» **Your goal**
Extract the data exactly, missing nothing.

** BEGIN Data extract **

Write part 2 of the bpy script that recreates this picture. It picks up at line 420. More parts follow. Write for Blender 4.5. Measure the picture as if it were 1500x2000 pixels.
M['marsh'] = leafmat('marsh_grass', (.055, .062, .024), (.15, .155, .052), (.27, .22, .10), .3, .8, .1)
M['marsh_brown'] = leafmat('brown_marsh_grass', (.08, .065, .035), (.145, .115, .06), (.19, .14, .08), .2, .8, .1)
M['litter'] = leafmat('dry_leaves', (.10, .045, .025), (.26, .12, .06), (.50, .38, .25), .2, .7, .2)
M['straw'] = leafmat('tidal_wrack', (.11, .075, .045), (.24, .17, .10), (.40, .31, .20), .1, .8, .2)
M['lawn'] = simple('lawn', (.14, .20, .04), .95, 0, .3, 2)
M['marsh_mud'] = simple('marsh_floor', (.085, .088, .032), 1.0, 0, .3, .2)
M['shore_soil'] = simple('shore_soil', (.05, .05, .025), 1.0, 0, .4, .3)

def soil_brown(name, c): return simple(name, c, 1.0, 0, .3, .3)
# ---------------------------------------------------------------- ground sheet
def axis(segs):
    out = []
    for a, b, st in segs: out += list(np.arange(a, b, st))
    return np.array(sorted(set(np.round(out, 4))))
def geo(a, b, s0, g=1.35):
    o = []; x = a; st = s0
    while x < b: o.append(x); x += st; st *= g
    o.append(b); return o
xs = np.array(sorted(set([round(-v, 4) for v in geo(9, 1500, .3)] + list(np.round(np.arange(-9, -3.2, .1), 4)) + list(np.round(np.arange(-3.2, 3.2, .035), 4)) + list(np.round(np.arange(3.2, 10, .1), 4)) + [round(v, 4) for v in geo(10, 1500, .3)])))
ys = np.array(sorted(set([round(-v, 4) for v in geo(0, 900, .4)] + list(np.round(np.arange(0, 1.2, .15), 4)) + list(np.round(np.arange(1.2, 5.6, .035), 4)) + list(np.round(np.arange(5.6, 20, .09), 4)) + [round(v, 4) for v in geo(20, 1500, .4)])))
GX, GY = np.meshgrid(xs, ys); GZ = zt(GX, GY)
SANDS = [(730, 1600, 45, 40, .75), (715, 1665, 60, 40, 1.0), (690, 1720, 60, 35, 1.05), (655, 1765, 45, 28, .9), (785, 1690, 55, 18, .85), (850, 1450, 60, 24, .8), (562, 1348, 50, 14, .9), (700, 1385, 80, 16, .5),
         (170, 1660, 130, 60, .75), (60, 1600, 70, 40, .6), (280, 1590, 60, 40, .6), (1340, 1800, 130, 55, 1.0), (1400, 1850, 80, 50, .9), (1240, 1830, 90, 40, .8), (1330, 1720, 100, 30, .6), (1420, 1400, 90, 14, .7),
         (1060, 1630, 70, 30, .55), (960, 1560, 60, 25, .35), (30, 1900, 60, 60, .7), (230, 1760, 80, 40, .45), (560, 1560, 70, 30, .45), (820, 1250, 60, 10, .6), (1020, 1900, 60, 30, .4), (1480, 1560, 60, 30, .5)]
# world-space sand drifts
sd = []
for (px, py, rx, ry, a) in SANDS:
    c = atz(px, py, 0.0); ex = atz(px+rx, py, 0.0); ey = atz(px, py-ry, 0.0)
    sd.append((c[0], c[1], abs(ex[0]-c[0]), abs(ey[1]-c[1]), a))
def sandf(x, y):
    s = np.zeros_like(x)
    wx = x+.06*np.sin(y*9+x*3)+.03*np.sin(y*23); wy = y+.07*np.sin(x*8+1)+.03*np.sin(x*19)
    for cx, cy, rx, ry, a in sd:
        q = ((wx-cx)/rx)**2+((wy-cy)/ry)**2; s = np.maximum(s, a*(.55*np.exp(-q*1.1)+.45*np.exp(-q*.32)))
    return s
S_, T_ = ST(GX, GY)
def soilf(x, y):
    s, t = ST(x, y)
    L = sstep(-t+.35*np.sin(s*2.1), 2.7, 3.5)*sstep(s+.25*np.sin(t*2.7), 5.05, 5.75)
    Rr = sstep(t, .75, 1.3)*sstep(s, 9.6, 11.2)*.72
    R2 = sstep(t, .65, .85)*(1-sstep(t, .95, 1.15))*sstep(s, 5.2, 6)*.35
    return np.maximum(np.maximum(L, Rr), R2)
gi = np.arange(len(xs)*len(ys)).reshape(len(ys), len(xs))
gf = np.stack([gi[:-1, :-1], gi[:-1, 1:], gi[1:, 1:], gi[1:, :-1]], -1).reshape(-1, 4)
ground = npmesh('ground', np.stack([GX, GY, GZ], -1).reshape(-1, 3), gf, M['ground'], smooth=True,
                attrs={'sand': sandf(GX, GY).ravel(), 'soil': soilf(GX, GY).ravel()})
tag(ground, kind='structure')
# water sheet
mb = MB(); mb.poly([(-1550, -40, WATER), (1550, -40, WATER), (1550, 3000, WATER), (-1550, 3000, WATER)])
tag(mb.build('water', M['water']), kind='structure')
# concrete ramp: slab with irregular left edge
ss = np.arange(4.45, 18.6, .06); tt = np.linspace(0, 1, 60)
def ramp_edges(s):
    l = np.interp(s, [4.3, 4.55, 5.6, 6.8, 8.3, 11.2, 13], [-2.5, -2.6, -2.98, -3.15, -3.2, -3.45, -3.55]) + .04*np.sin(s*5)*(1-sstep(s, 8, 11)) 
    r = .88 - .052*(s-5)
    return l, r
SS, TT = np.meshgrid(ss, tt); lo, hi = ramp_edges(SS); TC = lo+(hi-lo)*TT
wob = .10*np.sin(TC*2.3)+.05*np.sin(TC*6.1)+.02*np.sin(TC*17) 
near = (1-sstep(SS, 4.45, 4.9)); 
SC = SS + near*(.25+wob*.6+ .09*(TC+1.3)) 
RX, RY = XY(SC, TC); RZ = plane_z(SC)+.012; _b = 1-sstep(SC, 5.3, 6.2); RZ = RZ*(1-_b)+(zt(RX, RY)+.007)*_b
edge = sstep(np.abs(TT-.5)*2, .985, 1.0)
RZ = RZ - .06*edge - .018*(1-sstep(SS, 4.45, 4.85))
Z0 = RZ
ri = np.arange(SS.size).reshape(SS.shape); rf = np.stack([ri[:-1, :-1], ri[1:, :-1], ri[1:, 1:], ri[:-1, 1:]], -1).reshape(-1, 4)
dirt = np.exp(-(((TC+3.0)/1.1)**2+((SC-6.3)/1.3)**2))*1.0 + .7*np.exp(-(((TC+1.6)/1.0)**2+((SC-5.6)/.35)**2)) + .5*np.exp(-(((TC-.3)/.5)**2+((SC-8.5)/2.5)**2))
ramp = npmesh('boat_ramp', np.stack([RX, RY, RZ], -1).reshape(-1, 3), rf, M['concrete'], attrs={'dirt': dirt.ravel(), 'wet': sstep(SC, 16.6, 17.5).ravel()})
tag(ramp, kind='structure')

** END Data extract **

» **Exercise result**
Write part 2 of the bpy script that recreates this picture. It picks up at line 420. More parts follow. Write for Blender 4.5. Measure the picture as if it were 1500x2000 pixels.
M['marsh'] = leafmat('marsh_grass', (.055, .062, .024), (.15, .155, .052), (.27, .22, .10), .3, .8, .1)
M['marsh_brown'] = leafmat('brown_marsh_grass', (.08, .065, .035), (.145, .115, .06), (.19, .14, .08), .2, .8, .1)
M['litter'] = leafmat('dry_leaves', (.10, .045, .025), (.26, .12, .06), (.50, .38, .25), .2, .7, .2)
M['straw'] = leafmat('tidal_wrack', (.11, .075, .045), (.24, .17, .10), (.40, .31, .20), .1, .8, .2)
M['lawn'] = simple('lawn', (.14, .20, .04), .95, 0, .3, 2)
M['marsh_mud'] = simple('marsh_floor', (.085, .088, .032), 1.0, 0, .3, .2)
M['shore_soil'] = simple('shore_soil', (.05, .05, .025), 1.0, 0, .4, .3)

def soil_brown(name, c): return simple(name, c, 1.0, 0, .3, .3)
# ---------------------------------------------------------------- ground sheet
def axis(segs):
    out = []
    for a, b, st in segs: out += list(np.arange(a, b, st))
    return np.array(sorted(set(np.round(out, 4))))
def geo(a, b, s0, g=1.35):
    o = []; x = a; st = s0
    while x < b: o.append(x); x += st; st *= g
    o.append(b); return o
xs = np.array(sorted(set([round(-v, 4) for v in geo(9, 1500, .3)] + list(np.round(np.arange(-9, -3.2, .1), 4)) + list(np.round(np.arange(-3.2, 3.2, .035), 4)) + list(np.round(np.arange(3.2, 10, .1), 4)) + [round(v, 4) for v in geo(10, 1500, .3)])))
ys = np.array(sorted(set([round(-v, 4) for v in geo(0, 900, .4)] + list(np.round(np.arange(0, 1.2, .15), 4)) + list(np.round(np.arange(1.2, 5.6, .035), 4)) + list(np.round(np.arange(5.6, 20, .09), 4)) + [round(v, 4) for v in geo(20, 1500, .4)])))
GX, GY = np.meshgrid(xs, ys); GZ = zt(GX, GY)
SANDS = [(730, 1600, 45, 40, .75), (715, 1665, 60, 40, 1.0), (690, 1720, 60, 35, 1.05), (655, 1765, 45, 28, .9), (785, 1690, 55, 18, .85), (850, 1450, 60, 24, .8), (562, 1348, 50, 14, .9), (700, 1385, 80, 16, .5),
         (170, 1660, 130, 60, .75), (60, 1600, 70, 40, .6), (280, 1590, 60, 40, .6), (1340, 1800, 130, 55, 1.0), (1400, 1850, 80, 50, .9), (1240, 1830, 90, 40, .8), (1330, 1720, 100, 30, .6), (1420, 1400, 90, 14, .7),
         (1060, 1630, 70, 30, .55), (960, 1560, 60, 25, .35), (30, 1900, 60, 60, .7), (230, 1760, 80, 40, .45), (560, 1560, 70, 30, .45), (820, 1250, 60, 10, .6), (1020, 1900, 60, 30, .4), (1480, 1560, 60, 30, .5)]
# world-space sand drifts
sd = []
for (px, py, rx, ry, a) in SANDS:
    c = atz(px, py, 0.0); ex = atz(px+rx, py, 0.0); ey = atz(px, py-ry, 0.0)
    sd.append((c[0], c[1], abs(ex[0]-c[0]), abs(ey[1]-c[1]), a))
def sandf(x, y):
    s = np.zeros_like(x)
    wx = x+.06*np.sin(y*9+x*3)+.03*np.sin(y*23); wy = y+.07*np.sin(x*8+1)+.03*np.sin(x*19)
    for cx, cy, rx, ry, a in sd:
        q = ((wx-cx)/rx)**2+((wy-cy)/ry)**2; s = np.maximum(s, a*(.55*np.exp(-q*1.1)+.45*np.exp(-q*.32)))
    return s
S_, T_ = ST(GX, GY)
def soilf(x, y):
    s, t = ST(x, y)
    L = sstep(-t+.35*np.sin(s*2.1), 2.7, 3.5)*sstep(s+.25*np.sin(t*2.7), 5.05, 5.75)
    Rr = sstep(t, .75, 1.3)*sstep(s, 9.6, 11.2)*.72
    R2 = sstep(t, .65, .85)*(1-sstep(t, .95, 1.15))*sstep(s, 5.2, 6)*.35
    return np.maximum(np.maximum(L, Rr), R2)
gi = np.arange(len(xs)*len(ys)).reshape(len(ys), len(xs))
gf = np.stack([gi[:-1, :-1], gi[:-1, 1:], gi[1:, 1:], gi[1:, :-1]], -1).reshape(-1, 4)
ground = npmesh('ground', np.stack([GX, GY, GZ], -1).reshape(-1, 3), gf, M['ground'], smooth=True,
                attrs={'sand': sandf(GX, GY).ravel(), 'soil': soilf(GX, GY).ravel()})
tag(ground, kind='structure')
# water sheet
mb = MB(); mb.poly([(-1550, -40, WATER), (1550, -40, WATER), (1550, 3000, WATER), (-1550, 3000, WATER)])
tag(mb.build('water', M['water']), kind='structure')
# concrete ramp: slab with irregular left edge
ss = np.arange(4.45, 18.6, .06); tt = np.linspace(0, 1, 60)
def ramp_edges(s):
    l = np.interp(s, [4.3, 4.55, 5.6, 6.8, 8.3, 11.2, 13], [-2.5, -2.6, -2.98, -3.15, -3.2, -3.45, -3.55]) + .04*np.sin(s*5)*(1-sstep(s, 8, 11)) 
    r = .88 - .052*(s-5)
    return l, r
SS, TT = np.meshgrid(ss, tt); lo, hi = ramp_edges(SS); TC = lo+(hi-lo)*TT
wob = .10*np.sin(TC*2.3)+.05*np.sin(TC*6.1)+.02*np.sin(TC*17) 
near = (1-sstep(SS, 4.45, 4.9)); 
SC = SS + near*(.25+wob*.6+ .09*(TC+1.3)) 
RX, RY = XY(SC, TC); RZ = plane_z(SC)+.012; _b = 1-sstep(SC, 5.3, 6.2); RZ = RZ*(1-_b)+(zt(RX, RY)+.007)*_b
edge = sstep(np.abs(TT-.5)*2, .985, 1.0)
RZ = RZ - .06*edge - .018*(1-sstep(SS, 4.45, 4.85))
Z0 = RZ
ri = np.arange(SS.size).reshape(SS.shape); rf = np.stack([ri[:-1, :-1], ri[1:, :-1], ri[1:, 1:], ri[:-1, 1:]], -1).reshape(-1, 4)
dirt = np.exp(-(((TC+3.0)/1.1)**2+((SC-6.3)/1.3)**2))*1.0 + .7*np.exp(-(((TC+1.6)/1.0)**2+((SC-5.6)/.35)**2)) + .5*np.exp(-(((TC-.3)/.5)**2+((SC-8.5)/2.5)**2))
ramp = npmesh('boat_ramp', np.stack([RX, RY, RZ], -1).reshape(-1, 3), rf, M['concrete'], attrs={'dirt': dirt.ravel(), 'wet': sstep(SC, 16.6, 17.5).ravel()})
tag(ramp, kind='structure')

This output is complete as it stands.